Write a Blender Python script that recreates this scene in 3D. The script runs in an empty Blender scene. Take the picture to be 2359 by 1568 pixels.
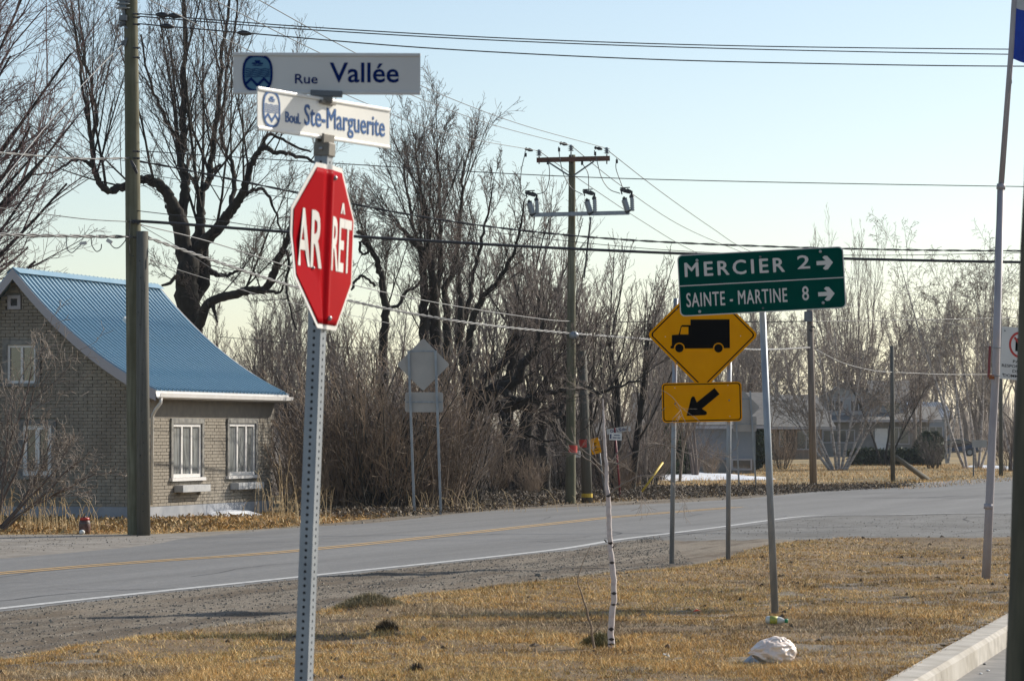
import bpy, math, random
import numpy as np
from mathutils import Vector, Matrix
from mathutils.geometry import tessellate_polygon
R = math.radians
sc = bpy.context.scene
col = sc.collection

# ---------------------------------------------------------------- camera
F, CU, CV, VH, EYE = 6967.0, 1179.5, 784.0, 1000.0, 1.7     # focal length, centre and horizon in a 2359 px wide frame; eye height in m
TH = math.atan((VH - CV) / F)
cam = bpy.data.cameras.new('camera'); cam.sensor_width = 23.7; cam.lens = F / 2359 * 23.7
cam.clip_start = .5; cam.clip_end = 6000
cam.dof.use_dof = True; cam.dof.focus_distance = 42; cam.dof.aperture_fstop = 9.5
camo = bpy.data.objects.new('camera', cam); col.objects.link(camo)
camo.location = (0, 0, EYE); camo.rotation_euler = (math.pi / 2 + TH, 0, 0)
sc.camera = camo

# ---------------------------------------------------------------- sky, sun, exposure
SUN_AZ, SUN_EL = 54.0, 31.0          # degrees clockwise from the view direction, degrees above the horizon
world = bpy.data.worlds.new('World'); sc.world = world; world.use_nodes = True
nt = world.node_tree
bg = nt.nodes['Background']; bg.inputs[1].default_value = .115
sky = nt.nodes.new('ShaderNodeTexSky'); sky.sky_type = 'NISHITA'; sky.sun_disc = False
sky.sun_elevation = R(SUN_EL); sky.sun_rotation = R(SUN_AZ); sky.air_density = 1.12; sky.dust_density = 3.0; sky.ozone_density = 0; sky.altitude = 1800
nt.links.new(sky.outputs[0], bg.inputs[0])
sl = bpy.data.lights.new('sun', 'SUN'); sl.energy = 4.9; sl.angle = R(.53); sl.color = (1, .93, .82)
so = bpy.data.objects.new('sun', sl); col.objects.link(so)
sd = Vector((math.sin(R(SUN_AZ)) * math.cos(R(SUN_EL)), math.cos(R(SUN_AZ)) * math.cos(R(SUN_EL)), math.sin(R(SUN_EL))))
so.rotation_euler = sd.to_track_quat('Z', 'Y').to_euler(); so.location = (40, 40, 40)
sc.view_settings.view_transform = 'Standard'; sc.view_settings.look = 'None'
sc.view_settings.exposure = 0.26; sc.view_settings.gamma = 1; sc.view_settings.use_curve_mapping = False
sc.render.engine = 'CYCLES'
sc.cycles.max_bounces = 5; sc.cycles.diffuse_bounces = 2; sc.cycles.transparent_max_bounces = 4

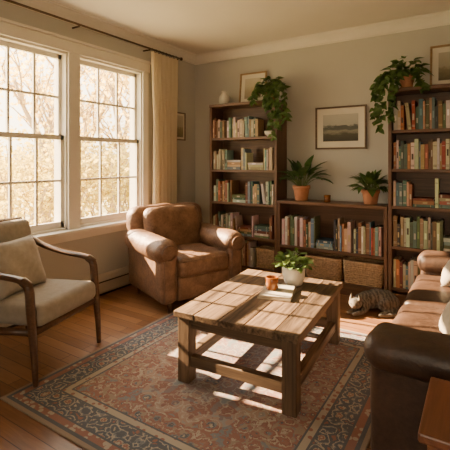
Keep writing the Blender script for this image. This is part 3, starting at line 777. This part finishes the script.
# ------------------------------------------------------------------ outside
V, F = [], []; bxg(V, F, -60, XL - .3, -30, 60, -.75, -.7); mk('ground', V, F, M['grass'])
WOODS = empty('autumn_trees_and_hedge', (0, 0, 0))  # parent of both the trees and the hedge bushes
def tree(loc, h, seed, leaves=1500, bush=False, ls=.16):
    r = random.Random(seed); TV, TF, V, F = [], [], [], []; tips = []
    def branch(p, d, L, rad, lv):
        P = [p]; q = p
        for i in range(4):
            d = (d + Vector((r.uniform(-.2, .2), r.uniform(-.2, .2), r.uniform(-.05, .2)))).normalized(); q = q + d * L / 4; P.append(q)
        tubegeo(P, [rad * (1 - .5 * i / 4) for i in range(5)], 6, False, TV, TF)
        if lv == 0: tips.extend(P[1:]); return
        for i in range(4 if lv > 1 else 3):
            k = r.randint(2, 4); nd = (d + Vector((r.uniform(-1, 1), r.uniform(-1, 1), r.uniform(-.2, .6))) * .9).normalized()
            branch(P[k], nd, L * r.uniform(.55, .8), rad * .5, lv - 1)
    if bush:
        for i in range(10): branch(Vector((r.uniform(-.5, .5), r.uniform(-.5, .5), 0)), Vector((r.uniform(-.5, .5), r.uniform(-.5, .5), 1)).normalized(), h * .5, .03, 1)
    else: branch(Vector((0, 0, 0)), Vector((0, 0, 1)), h * .38, h * .02, 3)
    for i in range(leaves):
        p = r.choice(tips) + Vector((r.gauss(0, .22), r.gauss(0, .22), r.gauss(0, .2)))
        d = Vector((r.uniform(-1, 1), r.uniform(-1, 1), r.uniform(-1, .3))).normalized(); u = Vector((r.uniform(-1, 1), r.uniform(-1, 1), r.uniform(-1, 1)))
        sd = d.cross(u)
        if sd.length < .05: continue
        sd = sd.normalized() * ls * .32; L = ls * r.uniform(.6, 1.2); st = len(V)
        V += [p, p + d * L * .5 + sd, p + d * L, p + d * L * .5 - sd]; F.append([st, st + 1, st + 2, st + 3])
    mk('branches', TV, TF, M['bark'], WOODS, loc, smooth=True); mk('foliage', V, F, M['autg'] if bush else M['aut'], WOODS, loc)
for i, (x, y, h) in enumerate([(-9.5, 6.2, 7), (-12, 9, 9), (-8.5, 8.3, 6.5), (-15, 8.0, 9.5), (-11, 12.5, 8), (-17, 13, 10), (-9.8, 10.6, 7.5)]):
    tree((x, y, -.7), h, 10 + i, 700)
for i, (x, y) in enumerate([(-7.5, 4.6), (-8.2, 5.9), (-8.6, 7.2), (-7.6, 8.3), (-9.5, 9.6), (-11, 6.0), (-12.5, 8.4), (-11, 11), (-7.2, 6.7), (-13, 7), (-14, 11)]):
    tree((x, y, -.7), 2.9, 40 + i, 1500, True, .13)

# ------------------------------------------------------------------ light: low golden sun + hazy sky, brighter around the sun
el = math.radians(28); az = math.radians(8.5)
dirv = Vector((math.cos(az) * math.cos(el), math.sin(az) * math.cos(el), -math.sin(el)))
w = bpy.data.worlds.new('World'); scene.world = w; w.use_nodes = True; nt = w.node_tree
bg = nt.nodes['Background']; tc = nt.nodes.new('ShaderNodeTexCoord'); sp = nt.nodes.new('ShaderNodeSeparateXYZ'); cr = nt.nodes.new('ShaderNodeValToRGB')
nt.links.new(tc.outputs['Generated'], sp.inputs[0]); nt.links.new(sp.outputs[2], cr.inputs[0]); nt.links.new(cr.outputs[0], bg.inputs[0])
cr.color_ramp.elements[0].position = 0; cr.color_ramp.elements[0].color = (1, .80, .52, 1)
cr.color_ramp.elements[1].position = .7; cr.color_ramp.elements[1].color = (.92, .84, .74, 1)
dp = nt.nodes.new('ShaderNodeVectorMath'); dp.operation = 'DOT_PRODUCT'; nt.links.new(tc.outputs['Generated'], dp.inputs[0]); dp.inputs[1].default_value = tuple(-dirv)
mx0 = nt.nodes.new('ShaderNodeMath'); mx0.operation = 'MAXIMUM'; nt.links.new(dp.outputs['Value'], mx0.inputs[0]); mx0.inputs[1].default_value = 0
pw = nt.nodes.new('ShaderNodeMath'); pw.operation = 'POWER'; nt.links.new(mx0.outputs[0], pw.inputs[0]); pw.inputs[1].default_value = 2.5
ma = nt.nodes.new('ShaderNodeMath'); ma.operation = 'MULTIPLY_ADD'; nt.links.new(pw.outputs[0], ma.inputs[0]); ma.inputs[1].default_value = 8.0; ma.inputs[2].default_value = 6.0
nt.links.new(ma.outputs[0], bg.inputs[1])
ld = bpy.data.lights.new('sun', 'SUN'); ld.energy = 74; ld.color = (1, .70, .40); ld.angle = math.radians(.6)
so = bpy.data.objects.new('sun', ld); COL.objects.link(so)
so.rotation_euler = dirv.to_track_quat('-Z', 'Y').to_euler(); so.location = (-12, 0, 8)

cam = bpy.data.cameras.new('camera'); co = bpy.data.objects.new('camera', cam); COL.objects.link(co)
cam.lens = 32; cam.sensor_width = 36; cam.shift_y = -65 / 450; cam.clip_start = .05
co.location = (0, 0, 1.3); co.rotation_euler = (pi / 2, 0, math.atan2(255, 400)); scene.camera = co
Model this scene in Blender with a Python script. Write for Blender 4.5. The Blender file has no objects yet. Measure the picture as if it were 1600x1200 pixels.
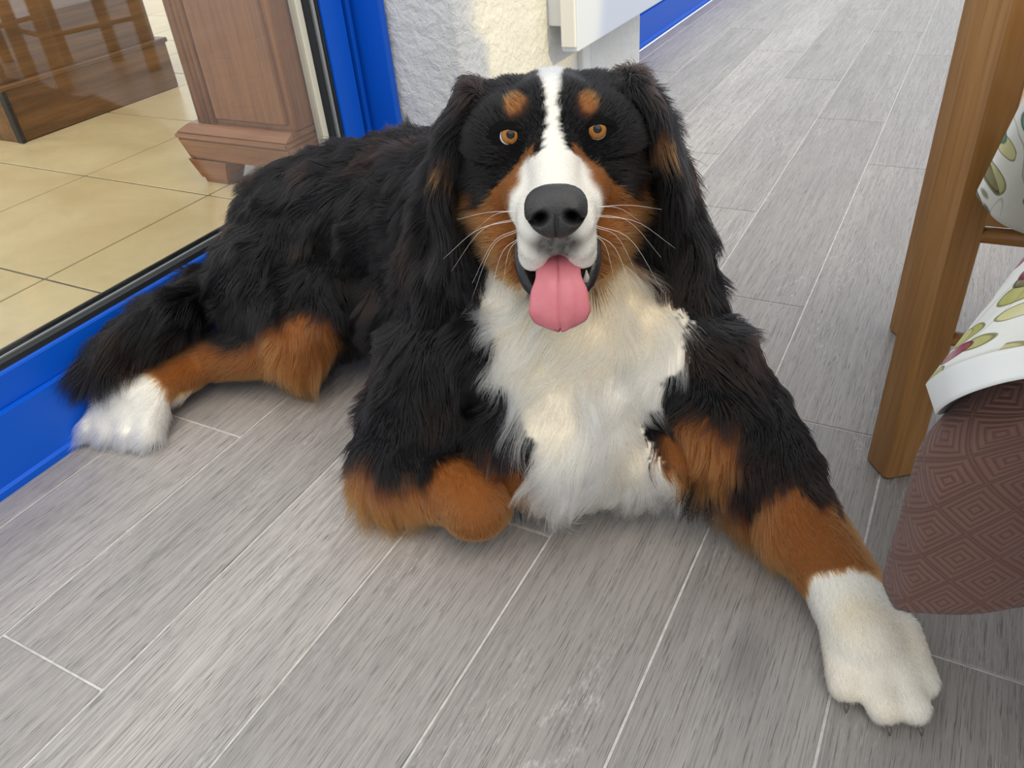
━━━━━━
→ YOUR TASK: Identify the lines of the data that contain the word "empty". Copy each of them.

→ EXPECTED ANSWER:
Write a Blender Python script that recreates this scene in 3D. The script runs in an empty Blender scene. Take the picture to be 2359 by 1568 pixels.
WOODS = empty('autumn_trees_and_hedge', (0, 0, 0))  # parent of both the trees and the hedge bushes